Elections are expensive. States must cover the costs of voter registration, identification, access and education, provisional ballots, voting technology and audits. With all the expenses associated with elections administration, many states and local government are examining their shrinking budgets and looking to tighten their belts. Unfortunately, in the haze of cost-cutting fervor, some states are neglecting important democratic principles with the aim of running democracy on the cheap. And nationally, we let them get away with it.

In too many states, the government does not subsidize vote-by-mail return postage but rather passes the costs along to voters. This policy, enacted to save a dime, carries hidden costs, which are extracted from the democratic process.

Here are four major reasons why the government should subsidize vote-by-mail ballots: 1) arguably, paying for your ballot's postage is a poll tax; 2) some counties may understandably accept ballots being returned without sufficient postage, but if others in the same state do not, there are issues involving equal protection; 3) the necessity for additional postage is not always clear, causing some ballots to be lost in delivery or late for arrival; 4) voting-by-mail reduces states' election costs and should therefore be encouraged.

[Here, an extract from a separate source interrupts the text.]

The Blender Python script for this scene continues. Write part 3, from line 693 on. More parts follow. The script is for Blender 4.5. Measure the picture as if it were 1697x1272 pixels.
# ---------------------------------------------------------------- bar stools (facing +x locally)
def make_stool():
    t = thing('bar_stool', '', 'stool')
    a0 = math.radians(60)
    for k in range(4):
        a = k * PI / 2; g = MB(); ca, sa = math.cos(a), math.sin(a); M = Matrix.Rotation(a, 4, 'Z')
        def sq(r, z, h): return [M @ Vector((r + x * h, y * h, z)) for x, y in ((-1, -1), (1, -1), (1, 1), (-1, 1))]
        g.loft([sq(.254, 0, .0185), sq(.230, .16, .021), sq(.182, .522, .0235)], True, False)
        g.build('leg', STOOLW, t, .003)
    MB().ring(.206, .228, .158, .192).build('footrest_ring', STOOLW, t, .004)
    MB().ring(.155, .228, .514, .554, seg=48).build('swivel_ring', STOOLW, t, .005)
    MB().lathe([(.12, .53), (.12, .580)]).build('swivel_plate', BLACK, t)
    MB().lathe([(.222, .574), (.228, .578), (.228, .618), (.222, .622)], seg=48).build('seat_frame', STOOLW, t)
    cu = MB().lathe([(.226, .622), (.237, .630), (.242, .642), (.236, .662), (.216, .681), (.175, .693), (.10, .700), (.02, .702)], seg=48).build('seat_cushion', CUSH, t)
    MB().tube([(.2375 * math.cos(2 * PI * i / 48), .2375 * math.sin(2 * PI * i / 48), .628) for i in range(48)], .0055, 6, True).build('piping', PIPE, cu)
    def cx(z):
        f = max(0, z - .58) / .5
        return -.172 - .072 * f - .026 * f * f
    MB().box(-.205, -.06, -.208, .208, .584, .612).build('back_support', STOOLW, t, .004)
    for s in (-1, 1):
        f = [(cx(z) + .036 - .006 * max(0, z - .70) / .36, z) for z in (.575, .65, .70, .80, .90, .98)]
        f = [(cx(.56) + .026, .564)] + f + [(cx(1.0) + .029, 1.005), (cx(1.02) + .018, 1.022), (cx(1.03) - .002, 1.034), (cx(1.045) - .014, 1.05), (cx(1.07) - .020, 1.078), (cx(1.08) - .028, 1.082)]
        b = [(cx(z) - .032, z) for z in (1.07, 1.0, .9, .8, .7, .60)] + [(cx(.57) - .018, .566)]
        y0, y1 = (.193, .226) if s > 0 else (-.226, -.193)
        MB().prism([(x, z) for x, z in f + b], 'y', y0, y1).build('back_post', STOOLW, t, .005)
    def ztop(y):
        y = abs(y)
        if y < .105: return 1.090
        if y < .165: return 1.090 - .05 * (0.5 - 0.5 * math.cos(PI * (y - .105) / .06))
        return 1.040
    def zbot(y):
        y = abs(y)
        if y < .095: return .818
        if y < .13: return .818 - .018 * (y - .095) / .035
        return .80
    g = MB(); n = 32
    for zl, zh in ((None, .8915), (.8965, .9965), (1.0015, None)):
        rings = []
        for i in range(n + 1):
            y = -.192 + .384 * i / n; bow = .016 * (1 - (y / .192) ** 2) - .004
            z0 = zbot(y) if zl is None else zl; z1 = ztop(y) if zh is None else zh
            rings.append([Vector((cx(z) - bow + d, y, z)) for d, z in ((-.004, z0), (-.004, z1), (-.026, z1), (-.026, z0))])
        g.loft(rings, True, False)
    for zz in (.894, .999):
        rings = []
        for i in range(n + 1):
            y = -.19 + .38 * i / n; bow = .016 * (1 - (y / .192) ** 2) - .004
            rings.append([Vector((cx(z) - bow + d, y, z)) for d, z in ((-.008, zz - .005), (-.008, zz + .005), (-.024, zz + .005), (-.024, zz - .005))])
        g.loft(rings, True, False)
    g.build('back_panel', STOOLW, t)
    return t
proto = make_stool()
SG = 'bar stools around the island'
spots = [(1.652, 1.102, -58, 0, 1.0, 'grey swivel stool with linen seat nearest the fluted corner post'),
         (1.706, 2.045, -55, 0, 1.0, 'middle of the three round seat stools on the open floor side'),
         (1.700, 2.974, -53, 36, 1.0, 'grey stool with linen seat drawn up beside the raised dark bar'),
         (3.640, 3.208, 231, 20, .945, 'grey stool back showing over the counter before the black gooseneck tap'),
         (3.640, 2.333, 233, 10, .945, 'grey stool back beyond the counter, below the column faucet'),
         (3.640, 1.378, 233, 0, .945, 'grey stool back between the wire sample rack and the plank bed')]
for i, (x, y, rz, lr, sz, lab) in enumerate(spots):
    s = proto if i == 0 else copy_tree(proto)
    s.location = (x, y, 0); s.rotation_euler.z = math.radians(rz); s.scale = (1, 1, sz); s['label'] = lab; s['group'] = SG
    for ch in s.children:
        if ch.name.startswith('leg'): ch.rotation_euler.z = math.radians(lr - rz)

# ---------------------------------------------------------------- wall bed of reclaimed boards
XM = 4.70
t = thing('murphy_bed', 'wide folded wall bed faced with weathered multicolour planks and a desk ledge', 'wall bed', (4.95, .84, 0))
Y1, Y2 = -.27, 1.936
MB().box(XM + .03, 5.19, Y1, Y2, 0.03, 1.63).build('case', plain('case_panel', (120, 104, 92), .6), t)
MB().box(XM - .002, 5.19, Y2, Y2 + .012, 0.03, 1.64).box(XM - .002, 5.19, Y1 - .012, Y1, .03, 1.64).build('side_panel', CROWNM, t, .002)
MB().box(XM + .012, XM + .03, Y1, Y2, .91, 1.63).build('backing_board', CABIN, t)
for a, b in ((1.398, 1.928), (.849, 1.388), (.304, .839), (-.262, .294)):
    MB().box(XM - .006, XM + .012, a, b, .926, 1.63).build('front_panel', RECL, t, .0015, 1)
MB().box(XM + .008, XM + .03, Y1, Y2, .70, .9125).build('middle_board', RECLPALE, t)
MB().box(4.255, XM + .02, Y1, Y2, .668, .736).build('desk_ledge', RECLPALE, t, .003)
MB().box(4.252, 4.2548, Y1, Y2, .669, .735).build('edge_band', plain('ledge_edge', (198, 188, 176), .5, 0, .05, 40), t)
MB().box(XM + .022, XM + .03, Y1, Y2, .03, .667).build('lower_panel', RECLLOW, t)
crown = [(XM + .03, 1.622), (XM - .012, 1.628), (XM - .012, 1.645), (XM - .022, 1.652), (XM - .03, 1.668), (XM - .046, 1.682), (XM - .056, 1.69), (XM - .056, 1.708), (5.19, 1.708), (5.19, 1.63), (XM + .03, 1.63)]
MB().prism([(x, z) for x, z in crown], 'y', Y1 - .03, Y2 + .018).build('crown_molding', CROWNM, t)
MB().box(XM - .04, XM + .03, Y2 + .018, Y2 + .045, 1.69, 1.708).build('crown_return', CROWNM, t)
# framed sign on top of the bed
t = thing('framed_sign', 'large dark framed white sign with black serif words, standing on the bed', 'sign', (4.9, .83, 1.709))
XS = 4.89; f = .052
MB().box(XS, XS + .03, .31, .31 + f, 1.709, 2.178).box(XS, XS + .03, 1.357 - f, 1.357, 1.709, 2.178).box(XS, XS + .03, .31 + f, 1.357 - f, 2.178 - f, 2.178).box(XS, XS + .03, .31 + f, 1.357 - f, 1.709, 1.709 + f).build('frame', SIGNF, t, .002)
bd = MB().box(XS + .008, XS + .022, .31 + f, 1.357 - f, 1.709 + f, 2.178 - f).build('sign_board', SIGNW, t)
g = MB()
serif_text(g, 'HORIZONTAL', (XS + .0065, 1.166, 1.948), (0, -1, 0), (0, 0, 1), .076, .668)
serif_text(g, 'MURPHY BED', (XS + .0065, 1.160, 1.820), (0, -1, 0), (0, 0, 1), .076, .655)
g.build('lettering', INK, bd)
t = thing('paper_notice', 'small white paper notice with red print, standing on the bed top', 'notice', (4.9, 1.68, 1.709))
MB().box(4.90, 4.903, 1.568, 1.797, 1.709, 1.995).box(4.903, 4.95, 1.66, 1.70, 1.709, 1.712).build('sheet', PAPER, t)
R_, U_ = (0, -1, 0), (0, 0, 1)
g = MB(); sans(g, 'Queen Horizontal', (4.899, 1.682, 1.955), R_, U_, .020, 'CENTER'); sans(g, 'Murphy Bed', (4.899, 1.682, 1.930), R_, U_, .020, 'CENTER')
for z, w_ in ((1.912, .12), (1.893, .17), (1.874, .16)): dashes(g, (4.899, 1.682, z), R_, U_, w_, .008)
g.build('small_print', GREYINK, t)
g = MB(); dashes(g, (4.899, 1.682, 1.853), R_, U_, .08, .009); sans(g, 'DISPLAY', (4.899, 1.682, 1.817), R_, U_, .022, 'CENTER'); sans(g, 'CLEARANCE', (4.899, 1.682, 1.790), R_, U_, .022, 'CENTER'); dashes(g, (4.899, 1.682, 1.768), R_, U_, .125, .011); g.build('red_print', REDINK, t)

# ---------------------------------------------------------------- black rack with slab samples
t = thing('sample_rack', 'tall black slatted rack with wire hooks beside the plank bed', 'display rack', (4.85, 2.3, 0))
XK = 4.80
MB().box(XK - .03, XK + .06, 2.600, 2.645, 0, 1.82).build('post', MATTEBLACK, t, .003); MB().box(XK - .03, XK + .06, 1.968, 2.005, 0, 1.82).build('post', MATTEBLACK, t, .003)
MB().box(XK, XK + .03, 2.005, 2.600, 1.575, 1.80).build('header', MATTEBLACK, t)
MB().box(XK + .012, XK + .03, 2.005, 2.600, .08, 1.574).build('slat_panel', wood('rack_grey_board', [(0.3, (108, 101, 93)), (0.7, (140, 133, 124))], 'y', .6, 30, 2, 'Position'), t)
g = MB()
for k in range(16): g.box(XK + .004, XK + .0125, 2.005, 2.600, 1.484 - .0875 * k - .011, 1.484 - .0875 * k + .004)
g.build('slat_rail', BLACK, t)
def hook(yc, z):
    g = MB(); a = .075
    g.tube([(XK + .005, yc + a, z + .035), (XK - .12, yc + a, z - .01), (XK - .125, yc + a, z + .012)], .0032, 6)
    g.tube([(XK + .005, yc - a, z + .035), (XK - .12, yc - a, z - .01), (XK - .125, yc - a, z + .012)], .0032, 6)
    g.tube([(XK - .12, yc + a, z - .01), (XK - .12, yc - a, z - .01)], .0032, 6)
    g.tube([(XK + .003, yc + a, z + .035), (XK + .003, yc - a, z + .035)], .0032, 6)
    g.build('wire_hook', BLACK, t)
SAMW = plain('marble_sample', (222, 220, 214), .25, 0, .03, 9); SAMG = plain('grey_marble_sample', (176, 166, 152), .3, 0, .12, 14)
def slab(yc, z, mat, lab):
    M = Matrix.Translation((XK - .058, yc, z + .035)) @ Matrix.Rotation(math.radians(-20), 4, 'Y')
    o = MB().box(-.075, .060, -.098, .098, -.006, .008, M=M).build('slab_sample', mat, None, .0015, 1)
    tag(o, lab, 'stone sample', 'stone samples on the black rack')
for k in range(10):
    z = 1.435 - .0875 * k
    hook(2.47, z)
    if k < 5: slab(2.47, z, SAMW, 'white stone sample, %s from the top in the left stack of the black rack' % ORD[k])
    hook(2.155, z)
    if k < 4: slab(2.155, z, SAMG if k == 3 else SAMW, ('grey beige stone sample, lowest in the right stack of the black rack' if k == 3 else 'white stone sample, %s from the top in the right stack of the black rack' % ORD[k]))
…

Poll Tax: Though outlawed by the 24th Amendment, vote-by-mail postage is a form of poll tax - especially if it's unrealistic for the voter to have the option to drop off their ballot in person, as is the case for people living far from polling sites or out of state. Paying for ballot postage is an expense charged by a federal agency (the postal service) and levied disproportionately against some of America's most vulnerable citizens: seniors and citizens with disabilities. While the government subsidizes junk-mail with lower rates, voters must often pay to mail in their ballots.

Equal Protection: We have heard that policies in states can differ from county to county on whether to accept voters' ballots that lack sufficient postage. We applaud those offices that will cover these minor costs, but it raises issues of equal protection under the laws if other counties are refusing to accept such ballots.

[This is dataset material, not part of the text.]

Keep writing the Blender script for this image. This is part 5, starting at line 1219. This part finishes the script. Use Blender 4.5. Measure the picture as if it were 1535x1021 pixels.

Ambiguous Costs Are Confusing: Instructions are not always clear on how much postage is needed to mail a ballot, which can lead to ballots being lost in delivery or late for arrival. Depending on the city, county and state, in which you live, your ballot may cost more to ship due to the ballot's length, which affects its weight and thus shipping costs. Additional postage is often needed, which can be confusing, especially to first-time voters. My colleague Rob Richie's daughter is a first-time voter this year and reached out to him for advice because the instructions on her absentee ballot said "extra postage may be required" - and she doesn't live near a post office, further complicating the situation. Richie instructed her on how to make sure her ballot is mailed properly, but not everyone is related to the director of a nonprofit that works on voting issues.

Cutting Costs: Voting by mail can save costs on Election Day for cities and counties. Though vote-by-mail should never take the place of traditional polling places, it can effectively lower the costs of polling stations on Election Day. With fewer citizens coming to the polls in person, fewer resources are needed to accommodate their ability to vote. Meaning, localities are saving costs of printed materials, rental equipment and poll workers. Why then should governments seek additional savings from the voters responsible for the saved expenses?

In the end, voting should be a simple and secure process. Voters should not be required to pay a federal agency to cast a ballot nor worry whether they put enough postage on the envelope. Likewise, if our government wants save on democracy, it should encourage less expensive voting methods, rather than discouraging it by passing the costs of those methods along to voters.

***FairVote's new Promote Our Vote initiative is designed to be a catalyst for a right to vote movement grounded in the vision of a right to vote in the Constitution, but also in practical details that show a city, state or nation's commitment to suffrage. Let's stamp out the idea that democracy can be run on the cheap!